- _Information provided_:
* * * * *

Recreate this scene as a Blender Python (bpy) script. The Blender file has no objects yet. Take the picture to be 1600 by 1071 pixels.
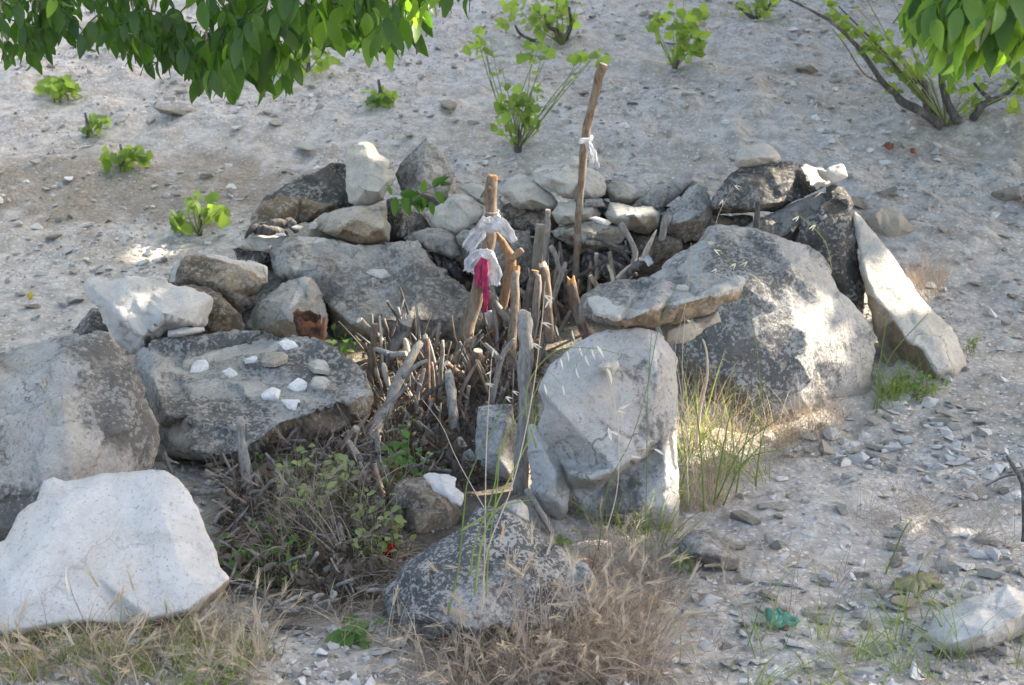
import bpy, math, random
import numpy as np
from mathutils import Vector, Matrix
from mathutils.geometry import delaunay_2d_cdt

rng = np.random.default_rng(11)
random.seed(11)
C = bpy.context.scene.collection
SC = bpy.context.scene

# ------------------------------------------------------------------ camera
F = 2198.0; CX, CY = 800.0, 535.5
CAM = np.array([0.0, 0.0, 1.5]); PITCH = math.radians(15)
cd = bpy.data.cameras.new('camera'); cam = bpy.data.objects.new('camera', cd); C.objects.link(cam)
cam.location = CAM; cam.rotation_euler = (math.radians(90) - PITCH, 0, 0)
cd.sensor_width = 36; cd.lens = F / 1600 * 36; cd.clip_start = 0.05; cd.clip_end = 2000
cd.dof.use_dof = True; cd.dof.focus_distance = 3.85; cd.dof.aperture_fstop = 6.2; cd.dof.aperture_blades = 7
SC.camera = cam

# ------------------------------------------------------------------ world, sun, exposure
SUN_EL = math.radians(38); SUN_AZ = math.radians(62)        # azimuth measured from +Y towards +X
S = np.array([math.sin(SUN_AZ) * math.cos(SUN_EL), math.cos(SUN_AZ) * math.cos(SUN_EL), math.sin(SUN_EL)])
w = bpy.data.worlds.new('World'); SC.world = w; w.use_nodes = True
nt = w.node_tree; nt.nodes.clear()
sky = nt.nodes.new('ShaderNodeTexSky'); sky.sky_type = 'NISHITA'; sky.sun_disc = False
sky.sun_elevation = SUN_EL; sky.sun_rotation = SUN_AZ; sky.air_density = 0.8; sky.dust_density = 4.5; sky.ozone_density = 1.0
bg = nt.nodes.new('ShaderNodeBackground'); bg.inputs['Strength'].default_value = 0.15
out = nt.nodes.new('ShaderNodeOutputWorld')
nt.links.new(sky.outputs[0], bg.inputs[0]); nt.links.new(bg.outputs[0], out.inputs[0])
sl = bpy.data.lights.new('sun', 'SUN'); sl.energy = 4.0; sl.angle = math.radians(0.53); sl.color = (1.0, 0.93, 0.82)
sun = bpy.data.objects.new('sun', sl); C.objects.link(sun); sun.location = (8, 5, 12)
sun.rotation_euler = Vector(-S).to_track_quat('-Z', 'Y').to_euler()
vs = SC.view_settings; vs.view_transform = 'Standard'; vs.look = 'None'; vs.gamma = 1.0; vs.use_curve_mapping = False
vs.exposure = 2.55
vs.use_white_balance = True; vs.white_balance_temperature = 7000; vs.white_balance_tint = 12

# ------------------------------------------------------------------ numeric helpers
def rays(p):
    p = np.atleast_2d(np.asarray(p, float))
    u = (p[:, 0] - CX) / F; v = -(p[:, 1] - CY) / F
    c, s = math.cos(PITCH), math.sin(PITCH)
    return np.stack([u, c + v * s, -s + v * c], 1)
def at(px, py, Y):
    """pixel of the photograph and distance along the ground -> a point in the place"""
    d = rays([(px, py)])[0]
    return CAM + d * (Y / d[1])
def ats(p, Y):
    d = rays(p); return CAM + d * (np.asarray(Y) / d[:, 1])[:, None]

def h3(ix, iy, iz, seed):
    n = (ix * 374761393 + iy * 668265263 + iz * 2147483647 + seed * 1274126177) & 0xffffffff
    n = ((n ^ (n >> 13)) * 1274126177) & 0xffffffff
    n = ((n ^ (n >> 15)) * 2246822519) & 0xffffffff
    return ((n ^ (n >> 16)) & 0xffff) / 32767.5 - 1.0
def vnoise(P, seed=0):
    P = np.asarray(P, float); i = np.floor(P).astype(np.int64); f = P - i; f = f * f * f * (f * (f * 6 - 15) + 10)
    r = 0
    for a in (0, 1):
        wx = f[:, 0] if a else 1 - f[:, 0]
        for b in (0, 1):
            wy = f[:, 1] if b else 1 - f[:, 1]
            for c in (0, 1):
                wz = f[:, 2] if c else 1 - f[:, 2]
                r = r + h3(i[:, 0] + a, i[:, 1] + b, i[:, 2] + c, seed) * wx * wy * wz
    return r
def fbm(P, oct=4, seed=0, rough=.5):
    P = np.asarray(P, float); r = 0; a = 1; t = 0
    for k in range(oct):
        r = r + a * vnoise(P * (2.03 ** k) + 17.3 * k, seed + k); t += a; a *= rough
    return r / t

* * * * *

- _Request_:
Would you reproduce the lines above, from the very first through the line containing "SC = bpy.context.scene", exactly and without the pictures?

- _Answer in full_:
Recreate this scene as a Blender Python (bpy) script. The Blender file has no objects yet. Take the picture to be 1600 by 1071 pixels.
import bpy, math, random
import numpy as np
from mathutils import Vector, Matrix
from mathutils.geometry import delaunay_2d_cdt

rng = np.random.default_rng(11)
random.seed(11)
C = bpy.context.scene.collection
SC = bpy.context.scene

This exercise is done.